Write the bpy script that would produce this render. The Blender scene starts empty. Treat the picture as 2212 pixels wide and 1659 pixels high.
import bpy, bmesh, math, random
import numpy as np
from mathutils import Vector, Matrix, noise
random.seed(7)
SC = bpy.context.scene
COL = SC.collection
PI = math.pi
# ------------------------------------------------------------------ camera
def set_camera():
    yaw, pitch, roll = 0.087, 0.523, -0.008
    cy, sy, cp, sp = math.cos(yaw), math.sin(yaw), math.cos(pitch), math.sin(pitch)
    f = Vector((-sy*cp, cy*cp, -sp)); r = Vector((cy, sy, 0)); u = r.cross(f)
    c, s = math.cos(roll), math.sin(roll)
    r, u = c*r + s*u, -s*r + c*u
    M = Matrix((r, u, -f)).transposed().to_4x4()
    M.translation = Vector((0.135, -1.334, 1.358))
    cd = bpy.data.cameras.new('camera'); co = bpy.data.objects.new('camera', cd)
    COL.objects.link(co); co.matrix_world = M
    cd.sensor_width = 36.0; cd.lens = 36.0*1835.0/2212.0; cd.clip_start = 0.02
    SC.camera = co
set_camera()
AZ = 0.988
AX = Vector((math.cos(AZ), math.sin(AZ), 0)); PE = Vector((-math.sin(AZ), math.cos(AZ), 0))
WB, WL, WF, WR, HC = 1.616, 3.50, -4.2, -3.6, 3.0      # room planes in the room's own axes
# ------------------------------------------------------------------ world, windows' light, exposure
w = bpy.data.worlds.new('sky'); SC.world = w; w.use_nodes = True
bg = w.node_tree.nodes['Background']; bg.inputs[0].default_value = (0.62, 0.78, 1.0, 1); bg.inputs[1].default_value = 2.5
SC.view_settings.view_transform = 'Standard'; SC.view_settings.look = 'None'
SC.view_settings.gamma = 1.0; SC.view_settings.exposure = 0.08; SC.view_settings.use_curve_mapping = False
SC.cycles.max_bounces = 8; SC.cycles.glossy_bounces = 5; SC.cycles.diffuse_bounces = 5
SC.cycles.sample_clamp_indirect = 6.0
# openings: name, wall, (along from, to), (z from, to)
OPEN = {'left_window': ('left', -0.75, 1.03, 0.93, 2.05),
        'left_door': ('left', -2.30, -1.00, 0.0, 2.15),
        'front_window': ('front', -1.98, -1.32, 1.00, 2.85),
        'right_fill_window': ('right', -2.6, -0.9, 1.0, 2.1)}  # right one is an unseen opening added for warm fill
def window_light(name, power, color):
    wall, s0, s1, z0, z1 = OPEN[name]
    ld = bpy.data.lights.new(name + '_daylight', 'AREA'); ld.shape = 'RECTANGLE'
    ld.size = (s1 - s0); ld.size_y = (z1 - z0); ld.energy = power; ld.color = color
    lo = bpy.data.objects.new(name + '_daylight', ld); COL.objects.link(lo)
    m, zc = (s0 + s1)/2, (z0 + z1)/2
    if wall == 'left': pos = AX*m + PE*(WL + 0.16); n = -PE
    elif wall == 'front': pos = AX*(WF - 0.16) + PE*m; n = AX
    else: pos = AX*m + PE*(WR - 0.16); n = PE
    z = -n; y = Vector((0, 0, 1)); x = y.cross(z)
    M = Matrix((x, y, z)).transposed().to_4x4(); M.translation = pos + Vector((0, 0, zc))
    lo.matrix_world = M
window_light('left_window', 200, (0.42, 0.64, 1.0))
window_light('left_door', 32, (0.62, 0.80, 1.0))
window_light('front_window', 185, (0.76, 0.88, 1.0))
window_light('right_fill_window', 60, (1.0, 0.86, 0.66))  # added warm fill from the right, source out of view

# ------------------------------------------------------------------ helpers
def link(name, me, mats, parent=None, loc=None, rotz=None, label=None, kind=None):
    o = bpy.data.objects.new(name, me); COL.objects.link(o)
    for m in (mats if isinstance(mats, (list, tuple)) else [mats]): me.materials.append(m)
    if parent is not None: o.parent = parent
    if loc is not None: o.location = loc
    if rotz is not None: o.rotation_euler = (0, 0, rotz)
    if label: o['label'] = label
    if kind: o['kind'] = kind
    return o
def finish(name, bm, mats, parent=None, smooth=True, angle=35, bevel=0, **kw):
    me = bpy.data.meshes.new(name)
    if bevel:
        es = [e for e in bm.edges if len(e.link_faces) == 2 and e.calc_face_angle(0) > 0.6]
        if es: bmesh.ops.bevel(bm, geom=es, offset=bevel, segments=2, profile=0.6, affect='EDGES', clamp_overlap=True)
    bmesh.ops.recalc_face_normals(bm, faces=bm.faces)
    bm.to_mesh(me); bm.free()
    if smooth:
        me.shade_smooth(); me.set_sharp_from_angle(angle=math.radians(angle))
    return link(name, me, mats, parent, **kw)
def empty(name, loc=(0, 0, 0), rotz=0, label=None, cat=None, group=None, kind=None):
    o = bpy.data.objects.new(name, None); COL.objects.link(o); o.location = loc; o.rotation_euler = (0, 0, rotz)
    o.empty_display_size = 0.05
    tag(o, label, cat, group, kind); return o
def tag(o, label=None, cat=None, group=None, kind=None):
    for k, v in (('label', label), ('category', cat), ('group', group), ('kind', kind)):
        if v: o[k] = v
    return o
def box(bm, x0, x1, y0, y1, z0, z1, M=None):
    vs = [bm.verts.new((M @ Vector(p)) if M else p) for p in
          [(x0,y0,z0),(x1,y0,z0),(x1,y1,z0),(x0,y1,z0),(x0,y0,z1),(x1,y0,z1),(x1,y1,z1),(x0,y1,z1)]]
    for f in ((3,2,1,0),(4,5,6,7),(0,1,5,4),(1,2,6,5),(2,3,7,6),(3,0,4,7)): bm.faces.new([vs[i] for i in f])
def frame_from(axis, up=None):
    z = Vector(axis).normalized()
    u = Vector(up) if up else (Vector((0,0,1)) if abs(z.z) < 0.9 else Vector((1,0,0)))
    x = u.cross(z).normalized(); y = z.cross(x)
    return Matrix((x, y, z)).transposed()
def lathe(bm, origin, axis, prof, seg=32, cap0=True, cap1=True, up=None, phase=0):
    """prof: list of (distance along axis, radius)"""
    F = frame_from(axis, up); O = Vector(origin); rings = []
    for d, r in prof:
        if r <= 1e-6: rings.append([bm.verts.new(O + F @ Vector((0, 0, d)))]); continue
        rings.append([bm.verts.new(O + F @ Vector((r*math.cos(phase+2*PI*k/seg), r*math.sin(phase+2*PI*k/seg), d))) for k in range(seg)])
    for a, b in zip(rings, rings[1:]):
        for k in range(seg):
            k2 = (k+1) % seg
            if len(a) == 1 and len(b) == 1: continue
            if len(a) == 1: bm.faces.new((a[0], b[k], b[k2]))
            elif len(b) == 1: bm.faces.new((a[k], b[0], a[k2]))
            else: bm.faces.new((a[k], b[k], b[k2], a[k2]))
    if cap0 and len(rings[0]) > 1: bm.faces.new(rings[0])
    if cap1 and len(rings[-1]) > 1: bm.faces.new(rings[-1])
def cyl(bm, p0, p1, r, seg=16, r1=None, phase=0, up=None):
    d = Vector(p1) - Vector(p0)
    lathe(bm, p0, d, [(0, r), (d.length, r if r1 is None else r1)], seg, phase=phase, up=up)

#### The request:
Extract all of the data shown above without alteration.

#### Solution:
Write the bpy script that would produce this render. The Blender scene starts empty. Treat the picture as 2212 pixels wide and 1659 pixels high.
import bpy, bmesh, math, random
import numpy as np
from mathutils import Vector, Matrix, noise
random.seed(7)
SC = bpy.context.scene
COL = SC.collection
PI = math.pi
# ------------------------------------------------------------------ camera
def set_camera():
    yaw, pitch, roll = 0.087, 0.523, -0.008
    cy, sy, cp, sp = math.cos(yaw), math.sin(yaw), math.cos(pitch), math.sin(pitch)
    f = Vector((-sy*cp, cy*cp, -sp)); r = Vector((cy, sy, 0)); u = r.cross(f)
    c, s = math.cos(roll), math.sin(roll)
    r, u = c*r + s*u, -s*r + c*u
    M = Matrix((r, u, -f)).transposed().to_4x4()
    M.translation = Vector((0.135, -1.334, 1.358))
    cd = bpy.data.cameras.new('camera'); co = bpy.data.objects.new('camera', cd)
    COL.objects.link(co); co.matrix_world = M
    cd.sensor_width = 36.0; cd.lens = 36.0*1835.0/2212.0; cd.clip_start = 0.02
    SC.camera = co
set_camera()
AZ = 0.988
AX = Vector((math.cos(AZ), math.sin(AZ), 0)); PE = Vector((-math.sin(AZ), math.cos(AZ), 0))
WB, WL, WF, WR, HC = 1.616, 3.50, -4.2, -3.6, 3.0      # room planes in the room's own axes
# ------------------------------------------------------------------ world, windows' light, exposure
w = bpy.data.worlds.new('sky'); SC.world = w; w.use_nodes = True
bg = w.node_tree.nodes['Background']; bg.inputs[0].default_value = (0.62, 0.78, 1.0, 1); bg.inputs[1].default_value = 2.5
SC.view_settings.view_transform = 'Standard'; SC.view_settings.look = 'None'
SC.view_settings.gamma = 1.0; SC.view_settings.exposure = 0.08; SC.view_settings.use_curve_mapping = False
SC.cycles.max_bounces = 8; SC.cycles.glossy_bounces = 5; SC.cycles.diffuse_bounces = 5
SC.cycles.sample_clamp_indirect = 6.0
# openings: name, wall, (along from, to), (z from, to)
OPEN = {'left_window': ('left', -0.75, 1.03, 0.93, 2.05),
        'left_door': ('left', -2.30, -1.00, 0.0, 2.15),
        'front_window': ('front', -1.98, -1.32, 1.00, 2.85),
        'right_fill_window': ('right', -2.6, -0.9, 1.0, 2.1)}  # right one is an unseen opening added for warm fill
def window_light(name, power, color):
    wall, s0, s1, z0, z1 = OPEN[name]
    ld = bpy.data.lights.new(name + '_daylight', 'AREA'); ld.shape = 'RECTANGLE'
    ld.size = (s1 - s0); ld.size_y = (z1 - z0); ld.energy = power; ld.color = color
    lo = bpy.data.objects.new(name + '_daylight', ld); COL.objects.link(lo)
    m, zc = (s0 + s1)/2, (z0 + z1)/2
    if wall == 'left': pos = AX*m + PE*(WL + 0.16); n = -PE
    elif wall == 'front': pos = AX*(WF - 0.16) + PE*m; n = AX
    else: pos = AX*m + PE*(WR - 0.16); n = PE
    z = -n; y = Vector((0, 0, 1)); x = y.cross(z)
    M = Matrix((x, y, z)).transposed().to_4x4(); M.translation = pos + Vector((0, 0, zc))
    lo.matrix_world = M
window_light('left_window', 200, (0.42, 0.64, 1.0))
window_light('left_door', 32, (0.62, 0.80, 1.0))
window_light('front_window', 185, (0.76, 0.88, 1.0))
window_light('right_fill_window', 60, (1.0, 0.86, 0.66))  # added warm fill from the right, source out of view

# ------------------------------------------------------------------ helpers
def link(name, me, mats, parent=None, loc=None, rotz=None, label=None, kind=None):
    o = bpy.data.objects.new(name, me); COL.objects.link(o)
    for m in (mats if isinstance(mats, (list, tuple)) else [mats]): me.materials.append(m)
    if parent is not None: o.parent = parent
    if loc is not None: o.location = loc
    if rotz is not None: o.rotation_euler = (0, 0, rotz)
    if label: o['label'] = label
    if kind: o['kind'] = kind
    return o
def finish(name, bm, mats, parent=None, smooth=True, angle=35, bevel=0, **kw):
    me = bpy.data.meshes.new(name)
    if bevel:
        es = [e for e in bm.edges if len(e.link_faces) == 2 and e.calc_face_angle(0) > 0.6]
        if es: bmesh.ops.bevel(bm, geom=es, offset=bevel, segments=2, profile=0.6, affect='EDGES', clamp_overlap=True)
    bmesh.ops.recalc_face_normals(bm, faces=bm.faces)
    bm.to_mesh(me); bm.free()
    if smooth:
        me.shade_smooth(); me.set_sharp_from_angle(angle=math.radians(angle))
    return link(name, me, mats, parent, **kw)
def empty(name, loc=(0, 0, 0), rotz=0, label=None, cat=None, group=None, kind=None):
    o = bpy.data.objects.new(name, None); COL.objects.link(o); o.location = loc; o.rotation_euler = (0, 0, rotz)
    o.empty_display_size = 0.05
    tag(o, label, cat, group, kind); return o
def tag(o, label=None, cat=None, group=None, kind=None):
    for k, v in (('label', label), ('category', cat), ('group', group), ('kind', kind)):
        if v: o[k] = v
    return o
def box(bm, x0, x1, y0, y1, z0, z1, M=None):
    vs = [bm.verts.new((M @ Vector(p)) if M else p) for p in
          [(x0,y0,z0),(x1,y0,z0),(x1,y1,z0),(x0,y1,z0),(x0,y0,z1),(x1,y0,z1),(x1,y1,z1),(x0,y1,z1)]]
    for f in ((3,2,1,0),(4,5,6,7),(0,1,5,4),(1,2,6,5),(2,3,7,6),(3,0,4,7)): bm.faces.new([vs[i] for i in f])
def frame_from(axis, up=None):
    z = Vector(axis).normalized()
    u = Vector(up) if up else (Vector((0,0,1)) if abs(z.z) < 0.9 else Vector((1,0,0)))
    x = u.cross(z).normalized(); y = z.cross(x)
    return Matrix((x, y, z)).transposed()
def lathe(bm, origin, axis, prof, seg=32, cap0=True, cap1=True, up=None, phase=0):
    """prof: list of (distance along axis, radius)"""
    F = frame_from(axis, up); O = Vector(origin); rings = []
    for d, r in prof:
        if r <= 1e-6: rings.append([bm.verts.new(O + F @ Vector((0, 0, d)))]); continue
        rings.append([bm.verts.new(O + F @ Vector((r*math.cos(phase+2*PI*k/seg), r*math.sin(phase+2*PI*k/seg), d))) for k in range(seg)])
    for a, b in zip(rings, rings[1:]):
        for k in range(seg):
            k2 = (k+1) % seg
            if len(a) == 1 and len(b) == 1: continue
            if len(a) == 1: bm.faces.new((a[0], b[k], b[k2]))
            elif len(b) == 1: bm.faces.new((a[k], b[0], a[k2]))
            else: bm.faces.new((a[k], b[k], b[k2], a[k2]))
    if cap0 and len(rings[0]) > 1: bm.faces.new(rings[0])
    if cap1 and len(rings[-1]) > 1: bm.faces.new(rings[-1])
def cyl(bm, p0, p1, r, seg=16, r1=None, phase=0, up=None):
    d = Vector(p1) - Vector(p0)
    lathe(bm, p0, d, [(0, r), (d.length, r if r1 is None else r1)], seg, phase=phase, up=up)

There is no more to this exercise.